The main thing that troubles me is that he gets so over-stimulated. I can see it happening at social gatherings so can intervene before he does something silly and impulsive (normally I tell him quietly to go up to his room to calm down and that seems to work quite well as he hates missing out on the action and it snaps him out of it). He just doesn't often think before he acts. I know he's only 5 but shouldn't he be more aware of how his actions impact other people by now?

AIBU to think he has a behaviour problem, such as ADHD? My husband is keen not to jump to conclusions and thinks it's just immaturity.

user1491572121 Tue 25-Apr-17 10:50:55

It just sounds like poor impulse control to me OP...which is partly a maturity issue and part luck! Some children develop their impulse control younger...others don't. Like walking, talking or reading.

Help him by encouraging him to name his feelings. Then he will be able to notice his over-excited feelings before they cause him trouble...so when he's happy, mention it...ask him "Do you feel happy?" and he'll hopefully say yes and discuss it...same with sad, lonely, left out, jealous, excited, scared...

FeliciaJollygoodfellow Tue 25-Apr-17 11:20:39

Sounds normal to me.

We had a problem with a child in my DS' class (reception) he is much bigger than my boy and the play fighting was too much. Teacher dealt with it, the mum dealt with it, everything's fine.

He's little, still learning, so I think so long as you are impressing upon him the importance of having kind hands (I think that's the word they use at school) then he'll grow out of it.

LadyPW Tue 25-Apr-17 14:02:17

Totally normal.

Witchend Tue 25-Apr-17 14:36:50

It sounds very similar to my ds-who also has severe glue ear.

He's 9yo and I still have times when I wonder if I should have/should be pursuing whether he has SEN, but they're few and far between now.
He has definitely improved a lot. I remember the triumph I felt when in year 3 (separate juniors) parents' evening I asked his teacher if there were any behavioural concerns and she answered "no" with a confused look.
We haven't had any (crosses fingers and touches wood) major issues since infants now.

It's more his other quirks now that make me wonder. He does have some sensory issues, not many, but if you saw him near sand you'd understand! He's still at the wrigglier end of the class-but the leavers show in year 2 was the first time I saw him in a show where he didn't stand out as the wriggliest. He does still get over-stimulated, but is much better at self regulating and will remove himself.
But behaviourally, he's nothing like that year R boy.

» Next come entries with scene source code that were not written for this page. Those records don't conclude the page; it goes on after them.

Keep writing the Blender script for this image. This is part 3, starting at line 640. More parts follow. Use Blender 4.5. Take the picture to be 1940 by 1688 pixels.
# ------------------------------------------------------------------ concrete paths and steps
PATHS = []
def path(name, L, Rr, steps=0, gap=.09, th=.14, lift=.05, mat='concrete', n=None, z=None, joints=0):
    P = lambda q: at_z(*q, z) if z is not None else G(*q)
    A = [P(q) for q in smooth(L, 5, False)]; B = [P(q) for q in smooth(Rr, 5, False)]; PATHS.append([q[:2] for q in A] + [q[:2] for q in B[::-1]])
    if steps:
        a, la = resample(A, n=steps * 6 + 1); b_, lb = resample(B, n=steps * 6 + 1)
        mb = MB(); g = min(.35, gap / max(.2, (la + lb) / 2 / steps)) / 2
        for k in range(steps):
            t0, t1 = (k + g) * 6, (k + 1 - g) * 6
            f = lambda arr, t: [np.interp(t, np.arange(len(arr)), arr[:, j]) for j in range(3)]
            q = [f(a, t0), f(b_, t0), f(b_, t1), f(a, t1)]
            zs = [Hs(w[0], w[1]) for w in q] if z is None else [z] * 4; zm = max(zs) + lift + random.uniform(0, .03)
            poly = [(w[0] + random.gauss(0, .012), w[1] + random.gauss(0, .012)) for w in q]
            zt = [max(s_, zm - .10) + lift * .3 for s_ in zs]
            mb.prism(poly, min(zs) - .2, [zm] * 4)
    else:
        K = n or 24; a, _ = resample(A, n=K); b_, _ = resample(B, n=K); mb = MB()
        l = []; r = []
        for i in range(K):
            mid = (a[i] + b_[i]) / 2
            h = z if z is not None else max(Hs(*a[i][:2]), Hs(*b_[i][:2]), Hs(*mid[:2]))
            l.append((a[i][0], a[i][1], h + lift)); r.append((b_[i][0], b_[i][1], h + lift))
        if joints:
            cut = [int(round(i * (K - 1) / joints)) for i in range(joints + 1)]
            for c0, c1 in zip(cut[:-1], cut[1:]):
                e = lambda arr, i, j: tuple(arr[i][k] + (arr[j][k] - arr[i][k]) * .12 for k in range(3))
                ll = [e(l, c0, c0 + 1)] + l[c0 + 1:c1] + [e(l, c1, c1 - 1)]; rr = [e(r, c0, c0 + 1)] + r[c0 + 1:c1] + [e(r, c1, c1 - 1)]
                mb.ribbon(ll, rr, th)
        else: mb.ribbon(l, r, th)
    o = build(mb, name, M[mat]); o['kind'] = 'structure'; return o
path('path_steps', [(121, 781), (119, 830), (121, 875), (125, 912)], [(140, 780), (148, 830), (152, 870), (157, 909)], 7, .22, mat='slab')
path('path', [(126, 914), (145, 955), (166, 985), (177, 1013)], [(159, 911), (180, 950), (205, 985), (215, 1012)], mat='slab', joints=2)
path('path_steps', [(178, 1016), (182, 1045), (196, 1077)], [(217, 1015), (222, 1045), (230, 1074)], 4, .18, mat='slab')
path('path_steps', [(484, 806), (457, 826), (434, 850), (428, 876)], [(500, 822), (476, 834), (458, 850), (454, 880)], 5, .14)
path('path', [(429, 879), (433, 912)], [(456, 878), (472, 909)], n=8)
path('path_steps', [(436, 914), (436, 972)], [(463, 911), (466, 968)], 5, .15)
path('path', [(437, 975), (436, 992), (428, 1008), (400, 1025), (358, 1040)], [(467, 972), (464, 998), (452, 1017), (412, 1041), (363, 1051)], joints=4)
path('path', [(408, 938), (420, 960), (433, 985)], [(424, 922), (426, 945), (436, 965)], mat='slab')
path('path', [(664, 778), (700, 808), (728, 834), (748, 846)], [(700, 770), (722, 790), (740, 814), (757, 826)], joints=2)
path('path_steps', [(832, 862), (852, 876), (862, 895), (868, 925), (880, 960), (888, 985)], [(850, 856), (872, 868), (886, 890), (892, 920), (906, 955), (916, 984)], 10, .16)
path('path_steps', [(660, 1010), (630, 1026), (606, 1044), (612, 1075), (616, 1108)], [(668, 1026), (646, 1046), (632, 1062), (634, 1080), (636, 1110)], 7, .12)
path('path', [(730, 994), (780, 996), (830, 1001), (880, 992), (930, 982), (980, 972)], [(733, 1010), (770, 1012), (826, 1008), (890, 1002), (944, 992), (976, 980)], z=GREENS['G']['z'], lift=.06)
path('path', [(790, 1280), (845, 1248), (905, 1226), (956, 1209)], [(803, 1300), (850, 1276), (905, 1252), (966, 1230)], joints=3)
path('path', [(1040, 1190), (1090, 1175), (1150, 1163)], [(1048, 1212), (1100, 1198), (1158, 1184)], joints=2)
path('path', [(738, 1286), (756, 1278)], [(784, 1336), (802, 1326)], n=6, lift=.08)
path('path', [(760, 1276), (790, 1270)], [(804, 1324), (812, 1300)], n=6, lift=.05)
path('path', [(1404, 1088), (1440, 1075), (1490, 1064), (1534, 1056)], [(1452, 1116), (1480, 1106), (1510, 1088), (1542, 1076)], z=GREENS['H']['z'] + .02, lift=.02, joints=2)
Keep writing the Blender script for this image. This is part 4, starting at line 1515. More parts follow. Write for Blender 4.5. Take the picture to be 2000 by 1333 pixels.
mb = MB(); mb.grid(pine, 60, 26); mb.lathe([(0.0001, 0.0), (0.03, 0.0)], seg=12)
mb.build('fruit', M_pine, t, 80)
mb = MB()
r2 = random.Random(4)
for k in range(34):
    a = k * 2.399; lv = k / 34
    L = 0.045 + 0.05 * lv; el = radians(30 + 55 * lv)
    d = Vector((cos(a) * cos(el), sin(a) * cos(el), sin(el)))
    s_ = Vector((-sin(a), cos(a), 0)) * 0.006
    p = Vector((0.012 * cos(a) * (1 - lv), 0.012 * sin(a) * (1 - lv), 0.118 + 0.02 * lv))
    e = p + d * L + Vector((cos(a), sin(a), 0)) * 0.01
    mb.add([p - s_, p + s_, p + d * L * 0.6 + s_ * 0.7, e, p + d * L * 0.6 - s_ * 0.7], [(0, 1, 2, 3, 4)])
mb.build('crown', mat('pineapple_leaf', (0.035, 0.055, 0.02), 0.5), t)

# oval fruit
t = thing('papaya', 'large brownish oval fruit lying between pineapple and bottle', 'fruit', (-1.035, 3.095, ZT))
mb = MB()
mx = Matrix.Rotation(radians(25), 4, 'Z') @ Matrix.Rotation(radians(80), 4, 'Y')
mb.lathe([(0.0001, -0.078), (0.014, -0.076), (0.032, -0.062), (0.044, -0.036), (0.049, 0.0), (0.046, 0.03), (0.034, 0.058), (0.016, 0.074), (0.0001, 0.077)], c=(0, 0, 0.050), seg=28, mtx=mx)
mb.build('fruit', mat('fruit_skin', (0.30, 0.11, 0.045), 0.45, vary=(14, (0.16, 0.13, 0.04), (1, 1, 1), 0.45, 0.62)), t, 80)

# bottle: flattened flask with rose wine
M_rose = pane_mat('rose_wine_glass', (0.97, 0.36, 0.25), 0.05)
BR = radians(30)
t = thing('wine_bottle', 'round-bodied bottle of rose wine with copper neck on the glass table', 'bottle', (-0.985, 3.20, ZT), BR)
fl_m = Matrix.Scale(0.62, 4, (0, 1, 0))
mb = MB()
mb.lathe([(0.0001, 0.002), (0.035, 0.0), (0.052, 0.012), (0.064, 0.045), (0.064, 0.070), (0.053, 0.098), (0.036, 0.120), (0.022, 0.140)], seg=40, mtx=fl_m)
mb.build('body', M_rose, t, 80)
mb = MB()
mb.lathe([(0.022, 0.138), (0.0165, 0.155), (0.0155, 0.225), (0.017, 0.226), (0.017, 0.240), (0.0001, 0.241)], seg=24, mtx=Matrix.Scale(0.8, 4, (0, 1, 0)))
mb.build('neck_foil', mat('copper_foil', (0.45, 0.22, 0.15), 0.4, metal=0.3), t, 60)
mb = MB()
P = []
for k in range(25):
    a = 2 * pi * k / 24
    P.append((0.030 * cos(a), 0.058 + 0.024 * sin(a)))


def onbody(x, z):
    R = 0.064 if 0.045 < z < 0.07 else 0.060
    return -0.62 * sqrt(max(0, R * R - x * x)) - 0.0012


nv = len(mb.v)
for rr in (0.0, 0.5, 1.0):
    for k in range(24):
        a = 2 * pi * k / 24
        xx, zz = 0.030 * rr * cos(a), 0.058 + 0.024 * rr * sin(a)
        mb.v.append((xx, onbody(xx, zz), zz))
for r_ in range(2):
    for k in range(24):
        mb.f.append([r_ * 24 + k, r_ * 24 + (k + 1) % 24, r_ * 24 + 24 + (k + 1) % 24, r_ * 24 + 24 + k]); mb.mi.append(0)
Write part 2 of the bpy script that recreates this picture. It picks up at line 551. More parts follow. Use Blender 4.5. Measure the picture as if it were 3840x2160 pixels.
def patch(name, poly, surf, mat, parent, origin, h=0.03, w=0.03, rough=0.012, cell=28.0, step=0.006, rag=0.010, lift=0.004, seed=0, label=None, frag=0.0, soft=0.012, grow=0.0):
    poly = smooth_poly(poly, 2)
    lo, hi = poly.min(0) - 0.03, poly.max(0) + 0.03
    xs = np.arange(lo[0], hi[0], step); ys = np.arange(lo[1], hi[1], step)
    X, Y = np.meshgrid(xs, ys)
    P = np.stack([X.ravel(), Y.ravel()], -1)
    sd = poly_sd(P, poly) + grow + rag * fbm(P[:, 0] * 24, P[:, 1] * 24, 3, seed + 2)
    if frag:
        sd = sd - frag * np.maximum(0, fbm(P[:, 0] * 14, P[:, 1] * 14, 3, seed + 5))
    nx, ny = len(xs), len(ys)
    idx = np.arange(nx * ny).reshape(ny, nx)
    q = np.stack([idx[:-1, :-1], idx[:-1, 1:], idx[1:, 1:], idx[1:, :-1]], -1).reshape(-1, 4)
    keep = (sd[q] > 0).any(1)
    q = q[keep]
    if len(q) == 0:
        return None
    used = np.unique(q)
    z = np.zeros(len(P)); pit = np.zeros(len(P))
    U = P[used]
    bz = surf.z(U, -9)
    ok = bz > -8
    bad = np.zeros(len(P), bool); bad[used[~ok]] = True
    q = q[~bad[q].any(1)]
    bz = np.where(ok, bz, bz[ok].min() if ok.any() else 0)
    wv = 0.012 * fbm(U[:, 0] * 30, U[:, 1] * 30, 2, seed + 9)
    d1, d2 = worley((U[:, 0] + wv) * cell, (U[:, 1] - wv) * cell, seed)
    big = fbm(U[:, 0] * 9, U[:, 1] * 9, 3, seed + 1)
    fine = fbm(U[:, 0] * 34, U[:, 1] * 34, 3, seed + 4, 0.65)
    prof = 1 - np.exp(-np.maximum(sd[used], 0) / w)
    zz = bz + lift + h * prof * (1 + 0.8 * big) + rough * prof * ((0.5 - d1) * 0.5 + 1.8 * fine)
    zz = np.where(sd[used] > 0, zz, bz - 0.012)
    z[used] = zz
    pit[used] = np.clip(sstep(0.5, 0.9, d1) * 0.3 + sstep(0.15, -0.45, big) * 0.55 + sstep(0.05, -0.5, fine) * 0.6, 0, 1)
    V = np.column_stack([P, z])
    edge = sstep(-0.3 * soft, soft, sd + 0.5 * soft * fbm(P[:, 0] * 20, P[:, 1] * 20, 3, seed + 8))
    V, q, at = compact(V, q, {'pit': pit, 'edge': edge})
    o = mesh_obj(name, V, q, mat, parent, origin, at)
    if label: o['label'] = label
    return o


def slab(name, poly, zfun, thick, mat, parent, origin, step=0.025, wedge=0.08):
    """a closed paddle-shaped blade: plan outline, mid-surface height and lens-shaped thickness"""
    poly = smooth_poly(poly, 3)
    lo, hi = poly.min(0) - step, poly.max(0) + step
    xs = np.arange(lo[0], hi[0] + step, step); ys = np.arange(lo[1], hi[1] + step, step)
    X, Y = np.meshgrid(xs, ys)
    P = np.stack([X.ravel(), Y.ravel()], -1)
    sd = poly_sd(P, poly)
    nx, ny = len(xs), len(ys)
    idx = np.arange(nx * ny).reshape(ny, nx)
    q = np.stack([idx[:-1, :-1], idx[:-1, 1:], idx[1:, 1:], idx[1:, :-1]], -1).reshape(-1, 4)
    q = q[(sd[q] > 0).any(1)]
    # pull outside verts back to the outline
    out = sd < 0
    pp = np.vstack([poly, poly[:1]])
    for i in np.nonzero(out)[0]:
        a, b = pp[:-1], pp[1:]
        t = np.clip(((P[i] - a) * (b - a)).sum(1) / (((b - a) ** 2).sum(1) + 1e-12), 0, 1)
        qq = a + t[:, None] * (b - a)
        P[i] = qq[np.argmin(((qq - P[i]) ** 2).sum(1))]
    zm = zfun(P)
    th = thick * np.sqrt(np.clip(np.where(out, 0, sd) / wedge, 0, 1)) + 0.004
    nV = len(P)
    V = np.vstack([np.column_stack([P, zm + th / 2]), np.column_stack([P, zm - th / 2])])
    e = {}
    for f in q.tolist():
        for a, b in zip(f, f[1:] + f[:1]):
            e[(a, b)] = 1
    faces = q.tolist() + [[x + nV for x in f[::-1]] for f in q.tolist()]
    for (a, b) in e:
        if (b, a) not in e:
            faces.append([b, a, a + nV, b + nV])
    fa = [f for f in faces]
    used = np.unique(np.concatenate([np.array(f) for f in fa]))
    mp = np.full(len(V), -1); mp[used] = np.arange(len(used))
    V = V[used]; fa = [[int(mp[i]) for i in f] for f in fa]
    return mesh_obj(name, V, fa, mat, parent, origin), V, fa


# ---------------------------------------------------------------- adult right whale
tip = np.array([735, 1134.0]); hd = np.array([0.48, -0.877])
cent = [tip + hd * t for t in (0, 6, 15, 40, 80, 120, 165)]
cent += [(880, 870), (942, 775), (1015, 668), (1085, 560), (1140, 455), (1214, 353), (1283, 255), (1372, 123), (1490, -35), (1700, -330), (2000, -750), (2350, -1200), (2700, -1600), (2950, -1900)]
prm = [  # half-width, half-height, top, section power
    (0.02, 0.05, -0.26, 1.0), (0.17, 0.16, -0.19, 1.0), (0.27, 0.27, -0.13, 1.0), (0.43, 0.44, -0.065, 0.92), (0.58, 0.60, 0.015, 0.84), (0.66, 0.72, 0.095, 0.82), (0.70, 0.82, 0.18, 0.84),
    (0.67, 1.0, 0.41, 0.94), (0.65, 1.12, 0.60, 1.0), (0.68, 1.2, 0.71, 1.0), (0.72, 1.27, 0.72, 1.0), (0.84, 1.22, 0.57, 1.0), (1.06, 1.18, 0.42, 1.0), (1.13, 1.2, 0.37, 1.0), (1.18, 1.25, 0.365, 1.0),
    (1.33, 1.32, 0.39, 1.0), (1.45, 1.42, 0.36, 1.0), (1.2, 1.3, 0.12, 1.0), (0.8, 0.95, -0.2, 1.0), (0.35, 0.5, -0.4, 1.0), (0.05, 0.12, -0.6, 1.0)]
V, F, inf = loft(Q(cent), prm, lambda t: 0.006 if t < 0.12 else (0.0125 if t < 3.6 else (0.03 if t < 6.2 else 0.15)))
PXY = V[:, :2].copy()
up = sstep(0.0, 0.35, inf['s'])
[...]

Littleredhouse Tue 25-Apr-17 21:10:07

Thanks for the replies. That's reassuring that your son is kind of growing out of this behaviour Witchend. It feels exhausting at times as I always have to monitor him at parties and friends' houses; at a time where a lot of parents can leave them to their own devices a bit more.

That's a good suggestion User - we probably don't do that enough so will make a concerted effort to talk about that with him.